▸ **Exercise directions**:
Quote every line from the top of the listing down to and including the line that contains "return m, m.node_tree, m.node_tree.nodes['Principled".

▸ **Supplied information**:
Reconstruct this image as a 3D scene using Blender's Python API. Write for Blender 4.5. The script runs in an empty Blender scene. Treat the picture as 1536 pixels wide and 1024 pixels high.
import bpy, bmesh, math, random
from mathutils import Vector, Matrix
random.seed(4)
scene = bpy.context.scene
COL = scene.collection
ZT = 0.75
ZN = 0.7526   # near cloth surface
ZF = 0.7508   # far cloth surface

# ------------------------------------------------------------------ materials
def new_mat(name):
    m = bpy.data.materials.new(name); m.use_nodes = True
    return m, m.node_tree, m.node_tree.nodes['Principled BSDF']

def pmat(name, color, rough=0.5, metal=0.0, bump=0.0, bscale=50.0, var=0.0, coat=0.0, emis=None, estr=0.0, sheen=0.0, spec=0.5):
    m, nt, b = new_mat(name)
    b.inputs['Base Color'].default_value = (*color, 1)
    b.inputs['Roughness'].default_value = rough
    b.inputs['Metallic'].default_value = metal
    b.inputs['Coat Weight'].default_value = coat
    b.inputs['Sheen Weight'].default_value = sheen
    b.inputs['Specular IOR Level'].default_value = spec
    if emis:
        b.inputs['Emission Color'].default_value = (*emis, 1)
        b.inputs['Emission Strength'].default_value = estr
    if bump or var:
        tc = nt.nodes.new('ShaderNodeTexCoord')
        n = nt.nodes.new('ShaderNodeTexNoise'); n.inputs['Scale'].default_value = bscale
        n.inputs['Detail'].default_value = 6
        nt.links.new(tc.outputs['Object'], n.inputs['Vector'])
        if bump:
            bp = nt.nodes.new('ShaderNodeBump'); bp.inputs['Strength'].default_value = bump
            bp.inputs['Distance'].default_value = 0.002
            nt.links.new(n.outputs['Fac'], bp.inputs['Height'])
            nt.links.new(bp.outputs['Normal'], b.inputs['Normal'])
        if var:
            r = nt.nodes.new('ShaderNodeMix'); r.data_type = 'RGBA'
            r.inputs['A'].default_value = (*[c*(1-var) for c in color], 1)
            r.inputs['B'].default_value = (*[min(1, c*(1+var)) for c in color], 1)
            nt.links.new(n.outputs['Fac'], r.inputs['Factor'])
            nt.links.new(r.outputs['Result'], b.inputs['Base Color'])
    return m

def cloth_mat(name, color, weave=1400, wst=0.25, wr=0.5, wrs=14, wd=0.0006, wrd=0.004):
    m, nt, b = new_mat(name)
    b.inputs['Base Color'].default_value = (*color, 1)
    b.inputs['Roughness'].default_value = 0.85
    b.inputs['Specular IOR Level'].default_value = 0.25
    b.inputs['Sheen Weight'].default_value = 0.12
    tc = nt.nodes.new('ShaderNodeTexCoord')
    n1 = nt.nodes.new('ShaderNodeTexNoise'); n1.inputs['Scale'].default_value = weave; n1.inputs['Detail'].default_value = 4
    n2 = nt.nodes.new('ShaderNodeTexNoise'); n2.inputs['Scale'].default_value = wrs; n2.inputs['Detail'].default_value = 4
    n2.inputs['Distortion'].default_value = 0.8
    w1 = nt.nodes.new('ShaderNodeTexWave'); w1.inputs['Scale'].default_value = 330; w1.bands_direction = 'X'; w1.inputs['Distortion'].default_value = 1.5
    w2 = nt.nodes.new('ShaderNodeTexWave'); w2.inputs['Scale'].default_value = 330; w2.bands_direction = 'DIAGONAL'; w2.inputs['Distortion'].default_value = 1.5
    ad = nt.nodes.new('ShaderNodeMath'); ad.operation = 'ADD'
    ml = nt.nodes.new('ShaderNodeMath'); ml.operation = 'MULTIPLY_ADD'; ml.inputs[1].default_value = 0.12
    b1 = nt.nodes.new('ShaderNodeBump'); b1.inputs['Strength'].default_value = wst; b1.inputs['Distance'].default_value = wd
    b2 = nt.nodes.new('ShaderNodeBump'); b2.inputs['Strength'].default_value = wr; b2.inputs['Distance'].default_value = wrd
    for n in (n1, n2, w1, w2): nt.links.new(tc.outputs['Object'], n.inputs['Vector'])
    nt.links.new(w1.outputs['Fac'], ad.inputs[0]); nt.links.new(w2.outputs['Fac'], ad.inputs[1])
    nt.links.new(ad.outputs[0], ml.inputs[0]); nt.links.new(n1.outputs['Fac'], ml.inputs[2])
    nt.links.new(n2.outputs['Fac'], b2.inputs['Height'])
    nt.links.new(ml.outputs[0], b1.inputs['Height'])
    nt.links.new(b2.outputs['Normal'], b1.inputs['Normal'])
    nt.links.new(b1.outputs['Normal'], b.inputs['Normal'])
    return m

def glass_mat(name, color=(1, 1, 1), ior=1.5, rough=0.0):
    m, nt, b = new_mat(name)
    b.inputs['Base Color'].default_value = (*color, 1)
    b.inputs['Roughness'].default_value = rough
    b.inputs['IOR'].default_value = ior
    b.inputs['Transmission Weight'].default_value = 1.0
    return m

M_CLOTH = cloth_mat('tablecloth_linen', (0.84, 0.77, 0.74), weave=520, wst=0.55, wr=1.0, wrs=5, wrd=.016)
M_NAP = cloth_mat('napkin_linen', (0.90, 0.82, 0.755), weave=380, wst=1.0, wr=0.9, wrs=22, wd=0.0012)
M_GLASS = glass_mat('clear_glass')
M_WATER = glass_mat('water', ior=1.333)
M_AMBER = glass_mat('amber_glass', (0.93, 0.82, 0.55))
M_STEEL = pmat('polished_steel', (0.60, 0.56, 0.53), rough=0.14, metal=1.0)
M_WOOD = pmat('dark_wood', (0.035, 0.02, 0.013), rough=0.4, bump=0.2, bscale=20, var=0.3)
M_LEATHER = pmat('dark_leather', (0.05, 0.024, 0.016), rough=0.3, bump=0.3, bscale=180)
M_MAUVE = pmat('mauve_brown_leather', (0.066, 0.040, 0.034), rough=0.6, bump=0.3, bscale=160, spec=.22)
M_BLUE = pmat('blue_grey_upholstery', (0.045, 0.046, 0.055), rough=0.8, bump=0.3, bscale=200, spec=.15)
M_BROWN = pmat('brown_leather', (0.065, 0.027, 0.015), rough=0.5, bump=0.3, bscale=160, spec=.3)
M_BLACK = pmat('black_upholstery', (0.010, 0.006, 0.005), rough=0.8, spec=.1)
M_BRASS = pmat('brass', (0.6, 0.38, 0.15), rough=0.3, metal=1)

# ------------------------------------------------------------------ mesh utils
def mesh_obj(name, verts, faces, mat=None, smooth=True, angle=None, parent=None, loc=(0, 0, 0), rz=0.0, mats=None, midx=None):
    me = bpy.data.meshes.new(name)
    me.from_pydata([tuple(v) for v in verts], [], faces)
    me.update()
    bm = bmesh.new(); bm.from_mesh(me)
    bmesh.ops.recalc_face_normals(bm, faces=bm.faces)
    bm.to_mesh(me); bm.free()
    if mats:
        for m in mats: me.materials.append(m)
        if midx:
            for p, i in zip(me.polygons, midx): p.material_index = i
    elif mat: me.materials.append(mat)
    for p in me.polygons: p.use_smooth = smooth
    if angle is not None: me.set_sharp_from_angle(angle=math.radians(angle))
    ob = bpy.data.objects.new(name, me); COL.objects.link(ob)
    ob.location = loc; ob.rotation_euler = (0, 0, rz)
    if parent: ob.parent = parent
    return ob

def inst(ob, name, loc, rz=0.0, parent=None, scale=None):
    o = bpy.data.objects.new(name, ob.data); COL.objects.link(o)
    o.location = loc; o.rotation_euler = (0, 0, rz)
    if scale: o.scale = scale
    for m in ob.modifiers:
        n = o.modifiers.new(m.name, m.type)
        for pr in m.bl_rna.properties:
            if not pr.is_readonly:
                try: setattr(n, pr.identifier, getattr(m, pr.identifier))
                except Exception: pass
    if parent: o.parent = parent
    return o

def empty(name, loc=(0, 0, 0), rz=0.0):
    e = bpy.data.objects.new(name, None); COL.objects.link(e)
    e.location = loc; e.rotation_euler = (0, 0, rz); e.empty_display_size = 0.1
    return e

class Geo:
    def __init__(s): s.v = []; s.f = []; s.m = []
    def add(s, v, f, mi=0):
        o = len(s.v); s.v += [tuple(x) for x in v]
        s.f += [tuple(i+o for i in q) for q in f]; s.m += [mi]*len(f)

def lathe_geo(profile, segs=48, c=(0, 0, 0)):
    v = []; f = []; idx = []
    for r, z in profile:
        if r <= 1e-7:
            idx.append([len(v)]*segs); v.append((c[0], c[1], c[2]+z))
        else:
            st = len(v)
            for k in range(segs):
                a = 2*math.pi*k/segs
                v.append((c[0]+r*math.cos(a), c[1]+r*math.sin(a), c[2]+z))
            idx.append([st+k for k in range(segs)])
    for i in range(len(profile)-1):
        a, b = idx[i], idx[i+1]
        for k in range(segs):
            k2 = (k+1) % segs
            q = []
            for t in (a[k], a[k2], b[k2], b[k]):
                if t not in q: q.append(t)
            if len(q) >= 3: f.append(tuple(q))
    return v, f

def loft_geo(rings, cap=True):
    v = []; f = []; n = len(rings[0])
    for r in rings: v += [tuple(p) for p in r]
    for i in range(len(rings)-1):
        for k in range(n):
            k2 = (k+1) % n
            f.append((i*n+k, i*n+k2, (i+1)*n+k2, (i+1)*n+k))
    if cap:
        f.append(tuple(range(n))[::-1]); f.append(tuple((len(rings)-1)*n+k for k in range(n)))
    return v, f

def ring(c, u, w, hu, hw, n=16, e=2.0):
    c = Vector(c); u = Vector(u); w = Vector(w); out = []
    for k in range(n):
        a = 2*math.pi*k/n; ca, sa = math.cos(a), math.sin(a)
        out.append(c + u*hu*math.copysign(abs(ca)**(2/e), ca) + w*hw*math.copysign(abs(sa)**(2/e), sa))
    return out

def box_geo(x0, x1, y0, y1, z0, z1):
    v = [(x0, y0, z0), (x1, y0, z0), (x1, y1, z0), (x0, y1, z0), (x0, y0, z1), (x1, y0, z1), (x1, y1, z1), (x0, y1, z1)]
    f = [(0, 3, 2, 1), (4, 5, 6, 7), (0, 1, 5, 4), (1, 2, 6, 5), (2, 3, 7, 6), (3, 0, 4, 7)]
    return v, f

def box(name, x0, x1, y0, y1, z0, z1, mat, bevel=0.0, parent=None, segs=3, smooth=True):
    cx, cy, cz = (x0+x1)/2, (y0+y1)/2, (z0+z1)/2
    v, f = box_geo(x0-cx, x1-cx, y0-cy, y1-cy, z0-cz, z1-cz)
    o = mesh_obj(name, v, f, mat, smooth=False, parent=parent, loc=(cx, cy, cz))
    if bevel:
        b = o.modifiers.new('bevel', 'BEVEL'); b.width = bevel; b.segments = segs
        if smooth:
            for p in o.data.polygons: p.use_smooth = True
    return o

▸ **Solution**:
Reconstruct this image as a 3D scene using Blender's Python API. Write for Blender 4.5. The script runs in an empty Blender scene. Treat the picture as 1536 pixels wide and 1024 pixels high.
import bpy, bmesh, math, random
from mathutils import Vector, Matrix
random.seed(4)
scene = bpy.context.scene
COL = scene.collection
ZT = 0.75
ZN = 0.7526   # near cloth surface
ZF = 0.7508   # far cloth surface

# ------------------------------------------------------------------ materials
def new_mat(name):
    m = bpy.data.materials.new(name); m.use_nodes = True
    return m, m.node_tree, m.node_tree.nodes['Principled BSDF']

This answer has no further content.